There’s a certain ‘Kiwiana’ house that exhibits all the art, craft and ingenuity of the home handyman, you see its exemplars at beaches and river sides from one end of the country to the other.
Typically, it has grown ad hoc, following the demands of changing lifestyles or new owners: a shower box here, an extra bedroom there; a proper hot water cylinder; a laundry. Essentially once a crib or bach it’s become a permanent home, warm, dry and reassuring.
No. 44 Old Slip Road is one of a neat row of cottages just past the Hakataramea pub. It was bought as a weekender by Ernie and Rosemary Gilchrist in 1986; now it’s their retirement home.
It started as a two-roomed hut built by two brothers in the late 1800s. I’ve not been able to discover how long they lived there but it was bought in 1943 by two hardy rabbiters, Mr and Mrs Currie. They were a tough couple, having previously lived in tents, hunting a rabbit population every bit as bad as it is in the Mackenzie Country today. Violet Currie boasted that she could skin one hundred rabbits in a hour! Her husband was a water diviner, consequently most of his neighbours, following his indications, drilled wells in their back gardens. (I like that story: virtually surrounded by the Waitaki and Hakataramea Rivers it would be difficult not to find water here!).
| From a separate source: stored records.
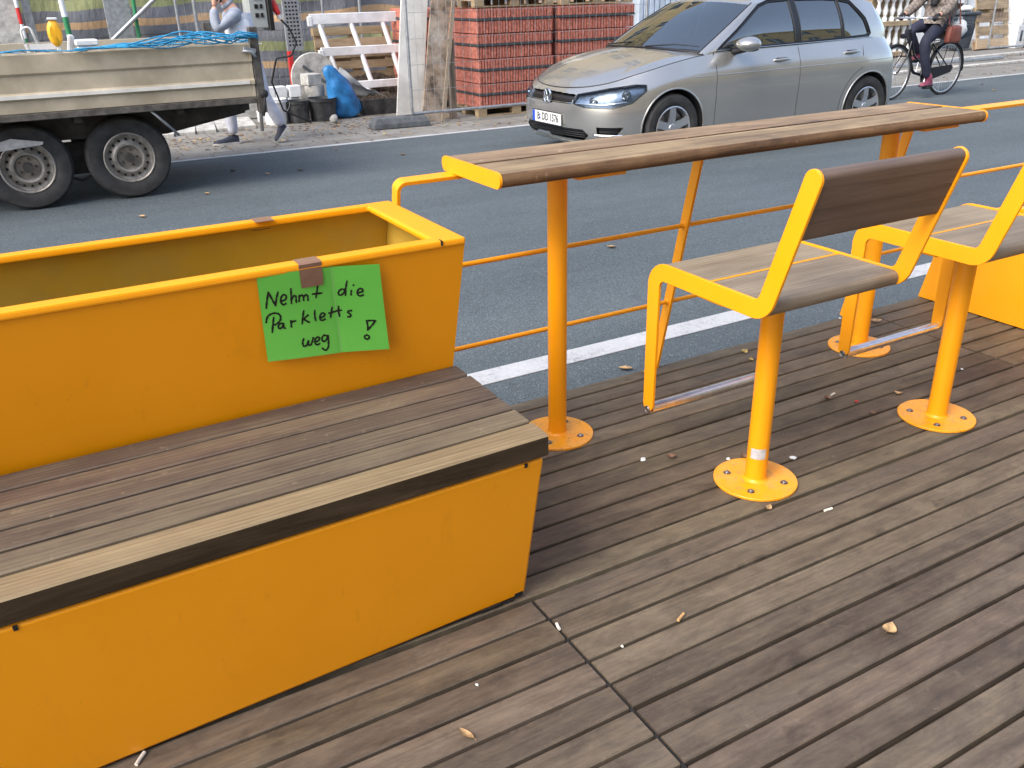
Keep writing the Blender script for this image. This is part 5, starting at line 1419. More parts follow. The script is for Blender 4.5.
def head(parent, c, face, L, r_=.098, hairlen=0):
    """face: unit direction the face looks to"""
    fz = Vector(face); fz.z *= .6; fz.normalize(); up = Vector((0, 0, 1)); sd_ = up.cross(fz).normalized(); up = fz.cross(sd_).normalized(); c = Vector(c)
    def W(a, b, h): return c + fz * a + sd_ * b + up * h - L
    bm = nb(); bmesh.ops.create_uvsphere(bm, u_segments=32, v_segments=24, radius=1)
    for v in bm.verts:
        x, y, z = v.co      # x: face direction
        jaw = max(0, -z); a = x * .098 * (1 - .10 * jaw); b = y * .076 * (1 - .38 * jaw ** 1.5); h = z * .118
        if x > .5:
            nose = math.exp(-(y / .16) ** 2) * math.exp(-((z + .12) / .20) ** 2); a += .022 * nose
            a -= .010 * math.exp(-((abs(y) - .38) / .16) ** 2) * math.exp(-((z - .10) / .13) ** 2)
            a += .006 * math.exp(-(y / .30) ** 2) * math.exp(-((z + .48) / .08) ** 2)
            a += .008 * math.exp(-(y / .3) ** 2) * math.exp(-((z + .80) / .15) ** 2)
        v.co = W(a, b, h)
    for s in (-1, 1):
        t = bmesh.ops.create_uvsphere(bm, u_segments=12, v_segments=8, radius=1)['verts']
        for v in t: v.co = W(-.005 + v.co.x * .020, s * .078 + v.co.y * .008, -.002 + v.co.z * .033)
    o = obj('head', bm, 'skin', parent, smooth=R(80))
    for s in (-1, 1):
        bm = nb(); t = bmesh.ops.create_uvsphere(bm, u_segments=12, v_segments=8, radius=.0115)['verts']
        for v in t: v.co = W(.079 + v.co.x, s * .030 + v.co.y, .012 + v.co.z * .7)
        obj('eye', bm, 'white_stuff', o, smooth=R(80))
        bm = nb(); t = bmesh.ops.create_uvsphere(bm, u_segments=10, v_segments=6, radius=.005)['verts']
        for v in t: v.co = W(.0885 + v.co.x, s * .030 + v.co.y, .012 + v.co.z)
        obj('pupil', bm, 'hair', o, smooth=R(80))
    bm = nb(); tube(bm, [W(.088 - abs(k) * .002, k * .006, -.055 + abs(k) * .0008) for k in range(-4, 5)], [.001, .003, .004, .0045, .005, .0045, .004, .003, .001], 6); obj('mouth', bm, 'pink', o, smooth=R(80))
    bm = nb(); t = bmesh.ops.create_uvsphere(bm, u_segments=28, v_segments=18, radius=1)['verts']; rm = []
    for v in t:
        x, y, z = v.co
        if (x > .25 and z < .42) or z < -.25 - hairlen: rm.append(v)
        low = max(0, -z)
        v.co = W(x * .108 - .008, y * .086 * (1 - .12 * low), z * .128 + .004 - (low * hairlen * .12))
    bmesh.ops.delete(bm, geom=rm, context='VERTS'); obj('hair', bm, 'hair', o, smooth=R(80))
    return o
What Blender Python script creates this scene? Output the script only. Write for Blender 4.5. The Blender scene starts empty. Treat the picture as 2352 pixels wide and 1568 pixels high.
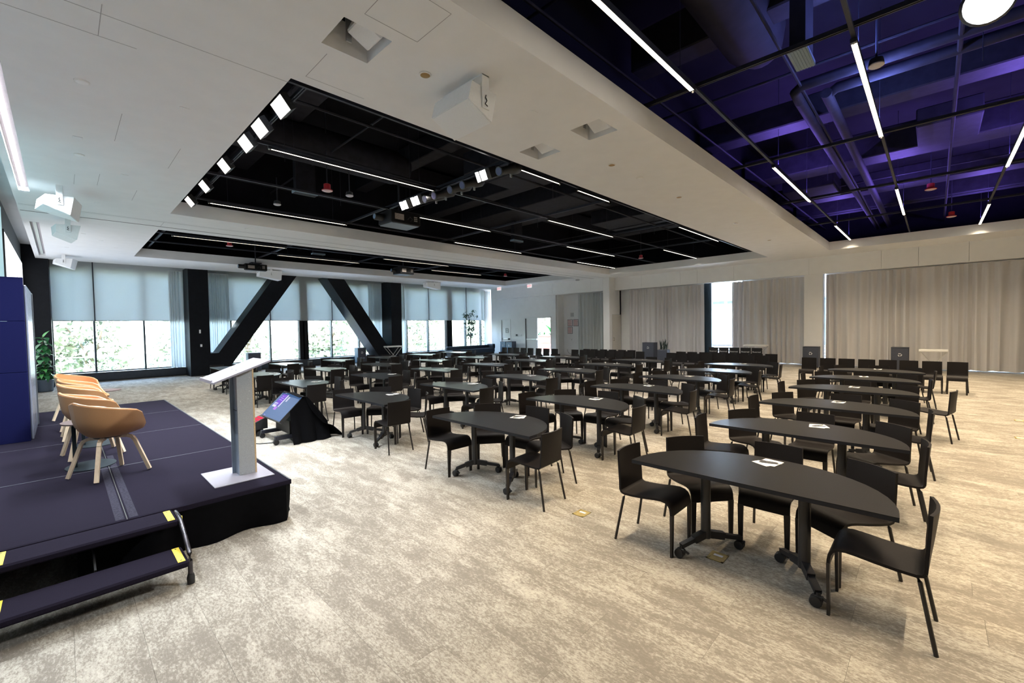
import bpy, bmesh, math, random
from mathutils import Vector, Matrix
R = math.radians
random.seed(7)
SC = bpy.context.scene
COL = SC.collection

# ------------------------------------------------------------------ camera
def set_camera():
    f = 1001.4
    yaw, pitch, roll = R(44.1165), R(1.9052), R(0.99926)
    F = Vector((math.cos(yaw)*math.cos(pitch), math.sin(yaw)*math.cos(pitch), -math.sin(pitch)))
    r = Vector((math.sin(yaw), -math.cos(yaw), 0.0)); d = F.cross(r)
    c, s = math.cos(roll), math.sin(roll)
    r2 = c*r + s*d; d2 = -s*r + c*d
    cam = bpy.data.cameras.new('camera'); o = bpy.data.objects.new('camera', cam); COL.objects.link(o)
    m = Matrix.Identity(4)
    for i in range(3):
        m[i][0] = r2[i]; m[i][1] = -d2[i]; m[i][2] = -F[i]
    m.translation = Vector((0, 0, 1.9)); o.matrix_world = m
    cam.sensor_width = 36.0; cam.lens = f/2352*36; cam.clip_start = 0.05; cam.clip_end = 300
    SC.camera = o
set_camera()
SC.view_settings.view_transform = 'Standard'
try: SC.view_settings.look = 'None'
except Exception: pass
SC.view_settings.gamma = 1.0
SC.view_settings.use_curve_mapping = False
SC.view_settings.exposure = 0.56
SC.cycles.use_denoising = True
SC.cycles.max_bounces = 8
SC.cycles.diffuse_bounces = 5
SC.cycles.glossy_bounces = 3
SC.cycles.transparent_max_bounces = 12
SC.cycles.sample_clamp_indirect = 6.0
SC.cycles.caustics_reflective = False
SC.cycles.caustics_refractive = False

# ------------------------------------------------------------------ sky and sun
W = bpy.data.worlds.new('sky'); SC.world = W; W.use_nodes = True
nt = W.node_tree; bg = nt.nodes['Background']
sky = nt.nodes.new('ShaderNodeTexSky'); sky.sky_type = 'NISHITA'; sky.sun_disc = False
sky.sun_elevation = R(52); sky.sun_rotation = R(200); sky.air_density = 1.2; sky.dust_density = 3.0
nt.links.new(sky.outputs[0], bg.inputs[0]); bg.inputs[1].default_value = SKY_STRENGTH = 5.2
def lamp(name, kind, loc, energy, color, aim=None, rot=None, **kw):
    l = bpy.data.lights.new(name, kind); l.energy = energy; l.color = color
    for k, v in kw.items(): setattr(l, k, v)
    o = bpy.data.objects.new(name, l); COL.objects.link(o); o.location = loc
    if aim is not None:
        o.rotation_euler = (Vector(aim)-Vector(loc)).to_track_quat('-Z', 'Y').to_euler()
    if rot is not None: o.rotation_euler = rot
    return o
lamp('sun', 'SUN', (-20, 40, 30), 6.0, (1.0, 0.96, 0.9), aim=(-20+0.8*30, 40-0.10*30, 30-0.62*30), angle=R(2))
WARM = (1.0, 0.81, 0.56)
COOL = (0.80, 0.90, 1.0)
STRIP_W = 95.0
NEUTRAL = (1.0, 0.93, 0.84)
WASH_W = 430.0
ADDED_UPLIGHT_W = 100.0
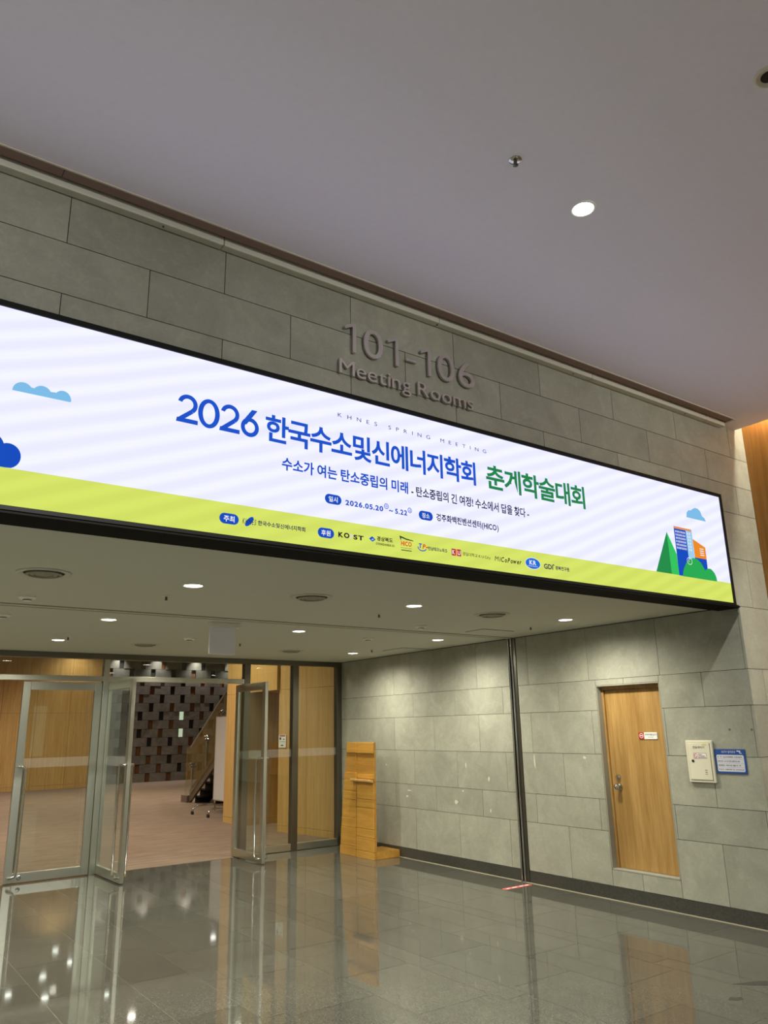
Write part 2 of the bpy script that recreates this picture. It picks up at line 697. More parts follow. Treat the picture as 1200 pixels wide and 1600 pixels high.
# front wall above and beside the recess
wf = MB()
hole = (-7.14, 0.0, -1, 2.625)
slabs(wf, -16, 0.51, -5.826 + L_ / 2, lambda m, a, b, c, d, t, ti: m.box(a, b, 0, t, c, d, 0, ti), [hole])
for (a, b, c, d) in cut([(-16, 0.6, 0, 5.2)], hole):
    wf.box(a + (0.024 if a == 0.0 else 0), b, 0.004, 0.22, c, d, 1)
wf.box(-7.14, 0.0, 0.0, 0.2, 2.62, 2.634, 1)
st('wall_front', wf, ['stone', 'joint'])
# recess, wall with the door
DY0, DY1, DZ0, DZ1 = 0.911, 1.675, 0.272, 2.022
wr = MB()
dh = (DY0, DY1, DZ0, DZ1)
slabs(wr, 0.0, D, 3.485, lambda m, a, b, c, d, t, ti: m.box(0, t, a, b, c, d, 0, ti), [dh, (-1, 99, -1, 0.125), (2.79, 2.912, -1, 9)], zmax=HC)
for (a, b, c, d) in cut(cut([(0.23, D, 0, HC)], dh), (2.79, 2.914, -1, 9)):
    wr.box(0.004, 0.12, a, b, c, d, 1)
for (yc, zc, hh, ww) in ((3.759, 1.182, .05, .012), (3.361, 1.042, .045, .022), (3.967, 0.751, .03, .045), (3.833, 0.885, .012, .03), (4.915, 0.837, .012, .05), (4.96, 0.762, .02, .03), (2.609, 1.252, .1, .016), (5.429, 1.15, .02, .02), (3.357, 0.69, .03, .014), (1.9, 1.31, .02, .03)):
    # pale scuffs on the stone
    wr.quad([(-0.0007, yc + ww * math.cos(k) * random.uniform(.5, 1), zc + hh * math.sin(k) * random.uniform(.5, 1)) for k in [i * 0.7 for i in range(9)]], 2)
for (yc, zc) in ((0.248, 1.572), (0.045, 1.57)):
    wr.disc((-0.0009, yc, zc), 0.011, (-1, 0, 0), 14, 3)
st('wall_right', wr, ['stone', 'joint', plain('stone_scuff', (206, 202, 186), 0.8), plain('stone_plug', (104, 101, 90), 0.8)])
bb = MB()
for (a, b) in ((0.0, 2.79), (2.912, D)):
    y = a
    while y < b:
        bb.box(-0.002, 0.03, y + .001, min(y + 1.73, b) - .001, 0.0, 0.123, 0, random.random())
        y += 1.73
st('baseboard_right', bb, 'plinth')
st('baseboard_front', MB().box(0.0, 0.51, -0.002, 0.03, 0, 0.123), 'plinth')
st('trim_1', MB().box(-0.014, -0.002, 0.0, D, 0.0, 0.005), 'edging')
# recess far side (outside the frame)
wl = MB()
slabs(wl, 0.0, D, 3.485, lambda m, a, b, c, d, t, ti: m.box(-7.14 - t, -7.14, a, b, c, d, 0, ti), [], zmax=HC)
wl.box(-7.3, -7.144, 0.02, D, 0, HC, 1)
st('wall_left', wl, ['stone', 'joint'])

# ------------------------------------------------------------------ setting: ceilings
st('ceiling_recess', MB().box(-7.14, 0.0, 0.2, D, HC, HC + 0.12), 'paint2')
ce = MB()
ce.box(-16, 0.37, -13, -0.168, ZC, ZC + 0.3)
ce.box(0.11, 0.37, -0.168, 0.0, ZC, ZC + 0.3)
st('ceiling', ce, 'paint')
st('ceiling_upper', MB().box(-16, 0.7, -13, 0.0, 4.9, 5.0), 'paint')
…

The Curries lived at No. 44 for forty-two years during which time they added (clearly without help from a master builder for none of the walls, ceilings or floors is square) a kitchen, bathroom, laundry and another bedroom. Despite the Curries’ ‘improvements’, when the Gilchrists bought the house there was only a dribbling cold water supply from ground level tanks, the hot water coming from a 5.6-litre Zip over the kitchen sink.
But now it’s a comfortable home with every convenience, greatly cherished and surrounded by the neatest garden. It retains its essential simplicity, though, that’s what I found so endearing.
Over coffee and scones the Gilchrists told me that after the big Hakataramea flood of 1986 the floors of the house, having been inundated, took longer than expected to dry out. The floorboards were lifted to reveal that, at some time past, rabbits had blocked the air space under the house with their diggings.
Which only goes to prove that you can’t skin ‘em all.